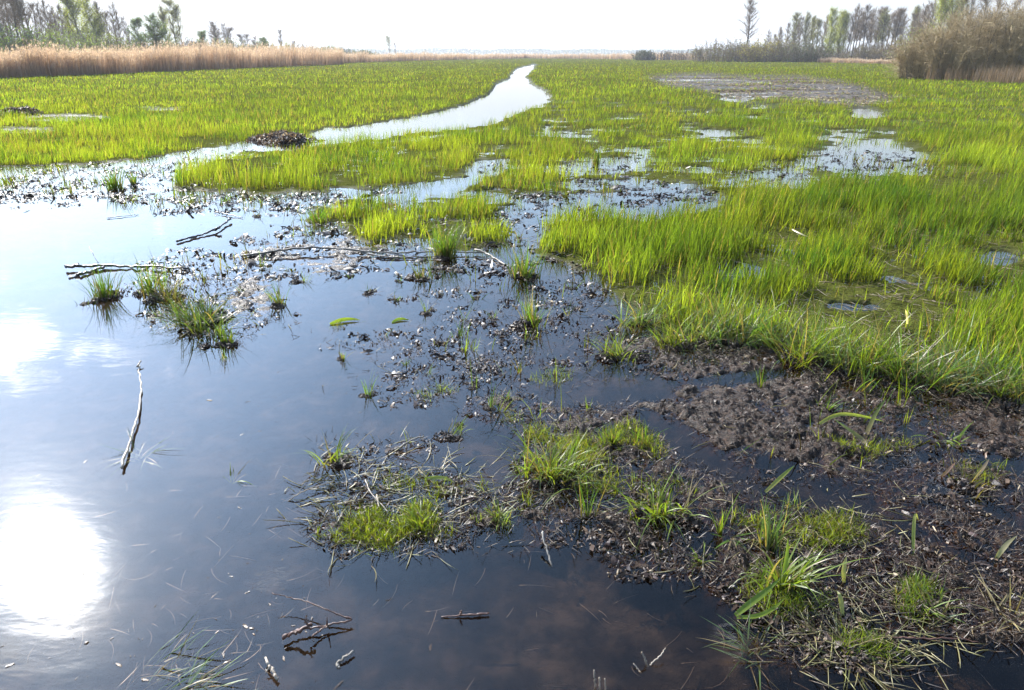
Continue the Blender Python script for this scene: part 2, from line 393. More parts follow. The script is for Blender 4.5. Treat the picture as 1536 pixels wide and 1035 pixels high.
    hsum = N('ShaderNodeMath', _operation='ADD'); L(hs0.outputs[0], hsum.inputs[0]); L(n4.outputs['Fac'], hsum.inputs[1])
    bp = N('ShaderNodeBump', Strength=.65, Distance=.014); L(hsum.outputs[0], bp.inputs['Height']); L(bp.outputs[0], b.inputs['Normal'])
    L(b.outputs[0], out.inputs[0]); return m
def watermat():
    m, nt, out, N = nodes('still_water'); L = nt.links.new
    tc = N('ShaderNodeTexCoord'); mp = N('ShaderNodeMapping'); mp.inputs['Scale'].default_value = (3.0, 7.0, 1); L(tc.outputs['Object'], mp.inputs[0])
    mp.inputs['Rotation'].default_value = (0, 0, R(12))
    n = N('ShaderNodeTexNoise', Scale=1.6, Detail=3.0, Roughness=.55); L(mp.outputs[0], n.inputs['Vector'])
    bp = N('ShaderNodeBump', Strength=.15, Distance=.006); L(n.outputs['Fac'], bp.inputs['Height'])
    fr = N('ShaderNodeFresnel', IOR=1.33); L(bp.outputs[0], fr.inputs['Normal'])
    # seen from below the sheet keeps the same reflectance, as the rays are not bent here
    ge = N('ShaderNodeNewGeometry'); io = N('ShaderNodeMapRange'); L(ge.outputs['Backfacing'], io.inputs['Value'])
    io.inputs['To Min'].default_value = 1.33; io.inputs['To Max'].default_value = 1 / 1.33; L(io.outputs[0], fr.inputs['IOR'])
    tr = N('ShaderNodeBsdfTransparent'); tr.inputs['Color'].default_value = (.80, .71, .62, 1)
    g1 = N('ShaderNodeBsdfGlossy', Roughness=.04); g2 = N('ShaderNodeBsdfGlossy', Roughness=.17)
    for g in (g1, g2):
        g.inputs['Color'].default_value = (1, 1, 1, 1); L(bp.outputs[0], g.inputs['Normal'])
    gm = N('ShaderNodeMixShader', Fac=.035); L(g1.outputs[0], gm.inputs[1]); L(g2.outputs[0], gm.inputs[2])
    mx = N('ShaderNodeMixShader'); L(fr.outputs[0], mx.inputs[0]); L(tr.outputs[0], mx.inputs[1]); L(gm.outputs[0], mx.inputs[2])
    L(mx.outputs[0], out.inputs[0]); return m

M_grass = leafmat('grass_blade', .58, .001, .5, (1.6, 1.5, .42))
M_tuft = leafmat('sedge_blade', .5, .028, .4, (1.45, 1.45, .5))
M_dry = leafmat('dry_straw', .35, .05, .4, (1.2, 1.1, .9))
M_reed = leafmat('dry_reed', .45, .02, .5, (1.25, 1.1, .9))
M_leaf = leafmat('young_leaves', .5, .03, .45, (1.5, 1.4, .6))
M_lit = litmat('wet_leaf_litter', .36, .28)
M_clod = litmat('wet_peat_clod', .45, .4)
M_bark = barkmat('grey_bark', (.045, .036, .030), (.14, .115, .10))
M_birch = barkmat('pale_birch_bark', (.16, .14, .12), (.42, .39, .35))
M_twig = barkmat('twigs', (.12, .085, .05), (.30, .22, .14), scale=3.0)
M_willow = barkmat('willow_twigs', (.22, .165, .085), (.50, .39, .22), scale=2.0)
M_darkwood = barkmat('wet_dark_wood', (.010, .008, .007), (.05, .04, .032), rough=.35, spec=.5)
M_greywood = barkmat('weathered_wood', (.09, .075, .06), (.30, .27, .23), rough=.5, scale=30)
M_palewood = barkmat('peeled_pale_wood', (.16, .125, .09), (.46, .39, .31), rough=.45, scale=30)
M_redwood = barkmat('reddish_twig_bark', (.045, .020, .013), (.15, .075, .05), rough=.35, scale=30, spec=.5)
M_ground = groundmat(); M_water = watermat()

# ------------------------------------------------------------------ ground sheet and water
ang = np.concatenate([np.linspace(-180, -64, 24)[:-1], np.linspace(-64, 64, 900), np.linspace(64, 180, 24)[1:-1]]) * np.pi / 180
rad = np.concatenate([np.geomspace(.5, 1.2, 40)[:-1], np.geomspace(1.2, 14, 800)[:-1], np.geomspace(14, 160, 330)[:-1], np.geomspace(160, 2400, 40)])
A, RR = np.meshgrid(ang, rad)
X = (np.sin(A) * RR).ravel(); Y = (np.cos(A) * RR).ravel()
Z, mm, gg = ground(X, Y)
fl = samp(FLAT, X, Y)
na, nr = len(ang), len(rad)
i, j = np.meshgrid(np.arange(na), np.arange(nr - 1)); i2 = (i + 1) % na
Q = np.stack([j * na + i, j * na + i2, (j + 1) * na + i2, (j + 1) * na + i], -1).reshape(-1, 4)
V = np.stack([X, Y, Z], -1)
V = np.concatenate([V, [[0, 0, -.12]]]); ii = np.arange(na)
T = np.stack([ii, np.full(na, len(V) - 1), (ii + 1) % na], -1)
ext = lambda a: np.concatenate([a, [0]])
o = mk('ground', V, [Q, T], M_ground, attrs={'mud': ext(np.clip((mm - .35) * 2.2, 0, 1)), 'grass': ext(np.clip(gg * 1.4, 0, 1)), 'flat': ext(fl)})
tag(o, kind='structure')
a = np.linspace(0, 2 * np.pi, 129)[:-1]
rs = [0.01, 2, 6, 20, 80, 240]
Vw = np.concatenate([np.stack([np.sin(a) * r, np.cos(a) * r, 0 * a], -1) for r in rs])
Qw = np.concatenate([np.stack([k * 128 + np.arange(128), k * 128 + (np.arange(128) + 1) % 128, (k + 1) * 128 + (np.arange(128) + 1) % 128, (k + 1) * 128 + np.arange(128)], -1) for k in range(len(rs) - 1)])
tag(mk('water', Vw, [Qw], M_water), kind='structure')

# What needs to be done
Set down all the data again exactly as above, pictures excluded.

# Result for this exercise
Continue the Blender Python script for this scene: part 2, from line 393. More parts follow. The script is for Blender 4.5. Treat the picture as 1536 pixels wide and 1035 pixels high.
    hsum = N('ShaderNodeMath', _operation='ADD'); L(hs0.outputs[0], hsum.inputs[0]); L(n4.outputs['Fac'], hsum.inputs[1])
    bp = N('ShaderNodeBump', Strength=.65, Distance=.014); L(hsum.outputs[0], bp.inputs['Height']); L(bp.outputs[0], b.inputs['Normal'])
    L(b.outputs[0], out.inputs[0]); return m
def watermat():
    m, nt, out, N = nodes('still_water'); L = nt.links.new
    tc = N('ShaderNodeTexCoord'); mp = N('ShaderNodeMapping'); mp.inputs['Scale'].default_value = (3.0, 7.0, 1); L(tc.outputs['Object'], mp.inputs[0])
    mp.inputs['Rotation'].default_value = (0, 0, R(12))
    n = N('ShaderNodeTexNoise', Scale=1.6, Detail=3.0, Roughness=.55); L(mp.outputs[0], n.inputs['Vector'])
    bp = N('ShaderNodeBump', Strength=.15, Distance=.006); L(n.outputs['Fac'], bp.inputs['Height'])
    fr = N('ShaderNodeFresnel', IOR=1.33); L(bp.outputs[0], fr.inputs['Normal'])
    # seen from below the sheet keeps the same reflectance, as the rays are not bent here
    ge = N('ShaderNodeNewGeometry'); io = N('ShaderNodeMapRange'); L(ge.outputs['Backfacing'], io.inputs['Value'])
    io.inputs['To Min'].default_value = 1.33; io.inputs['To Max'].default_value = 1 / 1.33; L(io.outputs[0], fr.inputs['IOR'])
    tr = N('ShaderNodeBsdfTransparent'); tr.inputs['Color'].default_value = (.80, .71, .62, 1)
    g1 = N('ShaderNodeBsdfGlossy', Roughness=.04); g2 = N('ShaderNodeBsdfGlossy', Roughness=.17)
    for g in (g1, g2):
        g.inputs['Color'].default_value = (1, 1, 1, 1); L(bp.outputs[0], g.inputs['Normal'])
    gm = N('ShaderNodeMixShader', Fac=.035); L(g1.outputs[0], gm.inputs[1]); L(g2.outputs[0], gm.inputs[2])
    mx = N('ShaderNodeMixShader'); L(fr.outputs[0], mx.inputs[0]); L(tr.outputs[0], mx.inputs[1]); L(gm.outputs[0], mx.inputs[2])
    L(mx.outputs[0], out.inputs[0]); return m

M_grass = leafmat('grass_blade', .58, .001, .5, (1.6, 1.5, .42))
M_tuft = leafmat('sedge_blade', .5, .028, .4, (1.45, 1.45, .5))
M_dry = leafmat('dry_straw', .35, .05, .4, (1.2, 1.1, .9))
M_reed = leafmat('dry_reed', .45, .02, .5, (1.25, 1.1, .9))
M_leaf = leafmat('young_leaves', .5, .03, .45, (1.5, 1.4, .6))
M_lit = litmat('wet_leaf_litter', .36, .28)
M_clod = litmat('wet_peat_clod', .45, .4)
M_bark = barkmat('grey_bark', (.045, .036, .030), (.14, .115, .10))
M_birch = barkmat('pale_birch_bark', (.16, .14, .12), (.42, .39, .35))
M_twig = barkmat('twigs', (.12, .085, .05), (.30, .22, .14), scale=3.0)
M_willow = barkmat('willow_twigs', (.22, .165, .085), (.50, .39, .22), scale=2.0)
M_darkwood = barkmat('wet_dark_wood', (.010, .008, .007), (.05, .04, .032), rough=.35, spec=.5)
M_greywood = barkmat('weathered_wood', (.09, .075, .06), (.30, .27, .23), rough=.5, scale=30)
M_palewood = barkmat('peeled_pale_wood', (.16, .125, .09), (.46, .39, .31), rough=.45, scale=30)
M_redwood = barkmat('reddish_twig_bark', (.045, .020, .013), (.15, .075, .05), rough=.35, scale=30, spec=.5)
M_ground = groundmat(); M_water = watermat()

# ------------------------------------------------------------------ ground sheet and water
ang = np.concatenate([np.linspace(-180, -64, 24)[:-1], np.linspace(-64, 64, 900), np.linspace(64, 180, 24)[1:-1]]) * np.pi / 180
rad = np.concatenate([np.geomspace(.5, 1.2, 40)[:-1], np.geomspace(1.2, 14, 800)[:-1], np.geomspace(14, 160, 330)[:-1], np.geomspace(160, 2400, 40)])
A, RR = np.meshgrid(ang, rad)
X = (np.sin(A) * RR).ravel(); Y = (np.cos(A) * RR).ravel()
Z, mm, gg = ground(X, Y)
fl = samp(FLAT, X, Y)
na, nr = len(ang), len(rad)
i, j = np.meshgrid(np.arange(na), np.arange(nr - 1)); i2 = (i + 1) % na
Q = np.stack([j * na + i, j * na + i2, (j + 1) * na + i2, (j + 1) * na + i], -1).reshape(-1, 4)
V = np.stack([X, Y, Z], -1)
V = np.concatenate([V, [[0, 0, -.12]]]); ii = np.arange(na)
T = np.stack([ii, np.full(na, len(V) - 1), (ii + 1) % na], -1)
ext = lambda a: np.concatenate([a, [0]])
o = mk('ground', V, [Q, T], M_ground, attrs={'mud': ext(np.clip((mm - .35) * 2.2, 0, 1)), 'grass': ext(np.clip(gg * 1.4, 0, 1)), 'flat': ext(fl)})
tag(o, kind='structure')
a = np.linspace(0, 2 * np.pi, 129)[:-1]
rs = [0.01, 2, 6, 20, 80, 240]
Vw = np.concatenate([np.stack([np.sin(a) * r, np.cos(a) * r, 0 * a], -1) for r in rs])
Qw = np.concatenate([np.stack([k * 128 + np.arange(128), k * 128 + (np.arange(128) + 1) % 128, (k + 1) * 128 + (np.arange(128) + 1) % 128, (k + 1) * 128 + np.arange(128)], -1) for k in range(len(rs) - 1)])
tag(mk('water', Vw, [Qw], M_water), kind='structure')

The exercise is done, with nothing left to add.